Dan pada momentum ini saya bersua dengan para tokoh dan pegiat lintas latar belakang. Ada politisi, pendidik, pembisnis, pengelola wisata, dan masih banyak lagi. Saya semakin optimis bahwa kekuatan ekonomi negara kita sejatinya masih terjaga, syaratnya adalah sektor yang bersentuhan dengan ekonomi masyarakat dijaga dengan baik. Pertumbuhan dan jejaringnya dipelihara dan dibuka lebar hingga bisa diakses oleh pasar. Sehingga denyut ekonomi di lapisan bawah benar-benar terjaga dengan baik. 


Di sela-sela obrolan, Pak Nurhasan bertanya kepada saya, "Apakah di NTT ada suasana semacam ini?" Tak menunggu lama saya langsung menjawab, "Banyak Pak. Alam NTT itu indah. Apalagi Manggarai Barat tempat saya berasal, alamnya masih bersih dan sejuk. Hutannya luas dan kaya beragam pohon. Bahkan sawah dan kebun juga masih banyak." Sebetulnya Pak Nurhasan sedang menghibur saya karena beberapa waktu lalu laptop dan handphon atau HP saya diservice karena terkena hujan. Bila laptop perlu yang baru, maka HP sudah punya LCD baru. 


Pada kesempatan ini saya dan Pak Nurhasan juga berkunjung ke Pondok Mufidah Santi Asromo yang didirikan oleh KH. Abdul Halim (Mbah Halim), salah satu dari tiga pendiri PUI lainnya: KH. Ahmad Sanusi dan Mr. R. Syamsuddin, pada tahun 1932. Di sini saya menyempatkan untuk berziarah ke makam beliau dan keluarganya. Selain mengingat betapa ajal kematian adalah jalur yang pasti dilalui setiap manusia, di sini saya juga mengenang jejak perjuangan dan jasa beliau pada ormas yang kini sudah berusia 104 tahun ini bahkan bagi Indonesia.  


Pada kesempatan ini saya juga manfaatkan untuk mengenalkan buku baru saya yang berjudul "Persatuan Ummat Islam; Ide, Narasi dan Kontribusi untuk Umat dan Bangsa" yang sudah dilaunching pada momentum peringatan 104 tahun PUI pada 21 Desember 2021 lalu di SMK PUI, Jatibarang, Indramayu-Jawa Barat.

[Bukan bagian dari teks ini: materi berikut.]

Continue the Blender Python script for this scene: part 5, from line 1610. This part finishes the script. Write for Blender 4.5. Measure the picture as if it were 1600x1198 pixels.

Kala itu buku setebal 266 halaman ini langsung dikenalkan juga oleh H. Iman Budiman (Ketua Umum DPW PUI Jawa Barat), satu dari dua penulis buku ini. 


Ya, gerakan literasi selama ini akrab dengan dua aktivitas yaitu baca dan tulis ditambah berhitung. Tiga hal tersebut memang aktivitas literasi, namun literasi tidak itu saja. Ada begitu banyak aktivitas literasi yang bisa dilakukan oleh siapapun. Misalnya, merenung, membaca alam, berkunjung ke tempat-tempat wisata, mengingat kematian, mengenang jasa para tokoh, dan masih banyak lagi. Berliterasi secara sederhana adalah berupaya untuk memahami sesuatu dan memanfaatkannya secara produktif hingga berdampak baik dan luas. Itulah sebagian aksi literasi saya dengan Pak Nurhasan Zaidi yang hingga kini masih menjadi Ketua Umum PUI kali ini. (*)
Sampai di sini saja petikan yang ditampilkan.